Anche lui e' stato consegnato dai carabinieri alla polizia penitenziaria sulla soglia della porta blu cobalto. Anche lui e' li' per droga. Anche lui aspetta. Poi, accade qualcosa. S.
non sa dire che ora fosse ('Tarda mattinata', dice l´avvocato Olivieri nel riferirne i ricordi). Verosimilmente, prima delle 12.35, quando Cucchi entrera' nell´aula del suo processo per direttissima. Ma S., ricorda perfettamente cosa sente. Cosa vede. Il silenzio del sotterraneo si anima all´improvviso di urla. Le urla di Stefano Cucchi. S. si precipita allo spioncino della porta blindata che chiude la sua cella. E - per quello che riferira' prima al pubblico ministero e quindi al suo avvocato - vede quel ragazzo dal fisico esile 'trascinato nel corridoio dalle guardie'. 'E´ andato al bagno' e ora, a quanto pare, non vuole rientrare nella sua cella. I due agenti della polizia penitenziaria - prosegue S. - lo colpiscono al volto. Stefano Cucchi crolla in terra. I due finiscono di dargli una lezione a calci.
Quindi 'lo trascinano' nella cella chiudendosi la porta alle spalle. S. ritrova Stefano a fine mattina. Dopo il suo processo per direttissima. Anche lui non e' stato fortunato.

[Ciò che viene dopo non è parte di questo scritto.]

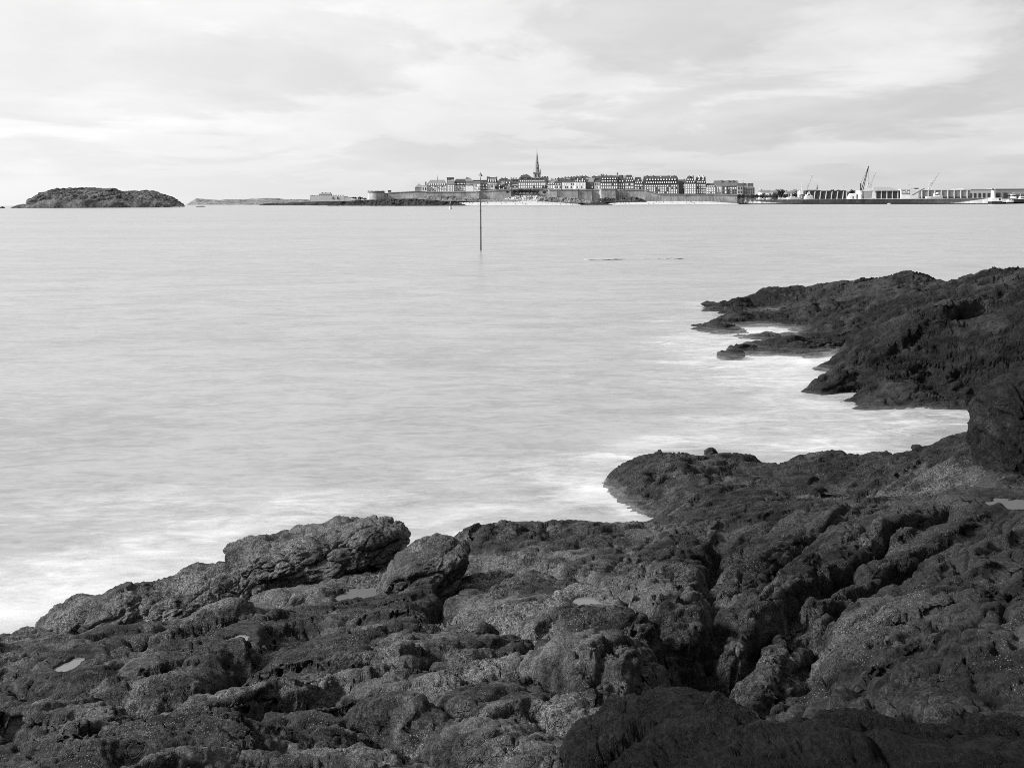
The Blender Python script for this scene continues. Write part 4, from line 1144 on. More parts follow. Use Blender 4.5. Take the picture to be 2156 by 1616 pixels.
# cathedral
def prism(name, n, r0, r1, z0, z1, mat, parent, rot=0, x=0, y=0):
    v = [(x + r0 * math.cos(rot + 2 * math.pi * i / n), y + r0 * math.sin(rot + 2 * math.pi * i / n), z0) for i in range(n)]
    if r1 > 0:
        v += [(x + r1 * math.cos(rot + 2 * math.pi * i / n), y + r1 * math.sin(rot + 2 * math.pi * i / n), z1) for i in range(n)]
        f = [(i, (i + 1) % n, (i + 1) % n + n, i + n) for i in range(n)] + [tuple(range(n - 1, -1, -1)), tuple(range(n, 2 * n))]
    else:
        v += [(x, y, z1)]
        f = [(i, (i + 1) % n, n) for i in range(n)] + [tuple(range(n - 1, -1, -1))]
    return mesh_obj(name, v, f, mat, parent)

def cyl_between(a, b, r, n=6, r2=None):
    a = Vector(a); b = Vector(b); d = (b - a).normalized()
    s = d.orthogonal().normalized(); t = d.cross(s)
    r2 = r if r2 is None else r2
    v = [a + (s * math.cos(2 * math.pi * i / n) + t * math.sin(2 * math.pi * i / n)) * r for i in range(n)]
    v += [b + (s * math.cos(2 * math.pi * i / n) + t * math.sin(2 * math.pi * i / n)) * r2 for i in range(n)]
    return v, [(i, (i + 1) % n, (i + 1) % n + n, i + n) for i in range(n)] + [tuple(range(n - 1, -1, -1)), tuple(range(n, 2 * n))]

def tubes(name, segs, mat, parent=None):
    V, Fc = [], []
    for sg in segs:
        v, f = cyl_between(*sg); k = len(V)
        V += v; Fc += [tuple(i + k for i in q) for q in f]
    return mesh_obj(name, V, Fc, mat, parent)

M_SPIRE = plain('spire_stone', .16, .9, .2, .3)
Dc = 1590
cz = W(1131, 392, Dc).z
cath = empty('cathedral', (px_x(1131, Dc), Dc, cz))
tag(cath, 'cathedral with a tall tapering stone spire above the town roofs', 'church')
m_px = Dc / F
tw = 7.6 * m_px
ztop = W(1131, 365.5, Dc).z - cz
box('tower', -tw, tw, -tw, tw, -8, ztop, M_PALE, cath)
box('belfry_gallery', -tw - .6, tw + .6, -tw - .6, tw + .6, ztop, ztop + 1.9, M_SPIRE, cath)
sp = prism('spire', 8, 5.7 * m_px * 1.04, .22, ztop + 1.9, W(1131, 317, Dc).z - cz, M_SPIRE, cath, R(22.5))
sp2 = tubes('finial', [((0, 0, W(1131, 317.3, Dc).z - cz), (0, 0, W(1131, 311.5, Dc).z - cz), .16, 5)], M_STEEL_D, sp)
for zf in (.16, .42):
    zz_ = ztop + 1.9 + (W(1131, 317, Dc).z - cz - ztop - 1.9) * zf
    rr = 5.7 * m_px * 1.04 * (1 - zf) * .93
    box('spire_light', -.5, .5, -rr - .55, -rr + .8, zz_, zz_ + 2.3, M_STEEL_D, sp)
for sx in (-1, 1):
    for sy in (-1, 1):
        big_one = sx == 1 and sy == -1
        hpin = W(1139, 355 if big_one else 361, Dc).z - cz
        prism('pinnacle', 6, 1.25 if big_one else .7, 0, ztop + 1.9, hpin, M_SPIRE, cath, 0, sx * tw * .93, sy * tw * .93)
for k in (-1, 1):
    box('belfry_opening', k * tw * .42 - .8, k * tw * .42 + .8, -tw - .25, -tw + .4, ztop - 5.5, ztop - 1.2, M_STEEL_D, cath)
box('nave', -22, -tw, -5, 9, -8, ztop - 6.5, M_GRANITE_D, cath)
# slender turret left of the long building, and the lantern above the slate block
t1 = empty('turret', W(921.5, 384, 1545)); tag(t1, 'thin roof spike above the long dormered building', 'turret')
prism('shaft', 6, 1.0, .7, -6, 4.5, M_SPIRE, t1); prism('spike', 6, .8, 0, 4.5, W(921.5, 367.8, 1545).z - t1.location.z, M_SPIRE, t1)
t2 = empty('turret', W(1301, 372, 1500)); tag(t2, 'small lantern turret on the ridge of the slate block', 'turret'); t2.location.y = 1507
prism('drum', 8, 1.3, 1.2, -2, W(1301, 366.5, 1500).z - t2.location.z, M_GRANITE, t2); prism('cap', 8, 1.6, 0, W(1301, 366.5, 1500).z - t2.location.z, W(1301, 362, 1500).z - t2.location.z, M_SLATE_ROOF, t2)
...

Il giudice ha rinviato il dibattimento al 18 dicembre e disposto che venga "tradotto" a Regina Coeli. Quando rientra nei sotterranei, Cucchi e gia' li'. E questa volta i due vengono sistemati nella stessa cella. S. ora puo' vedere i lividi che gonfiano e macchiano il volto di Stefano. Gli agenti della polizia penitenziaria gli chiudono i polsi allo stesso schiavettone, il guinzaglio con cui devono essere caricati sul furgone diretto al carcere. Stefano gli sussurra una parola all´orecchio: 'Hai visto questi bastardi come mi hanno ridotto'? S. ha visto. Forse non tutta la violenza di quel mattino. Forse solo l´inizio e non la coda, se dovesse trovare una qualche conferma l´ipotesi che di "lezioni" Cucchi ne riceva dai suoi custodi della Penitenziaria una prima e una dopo l´udienza del suo processo. Ma ha visto. E ha deciso di non dimenticare".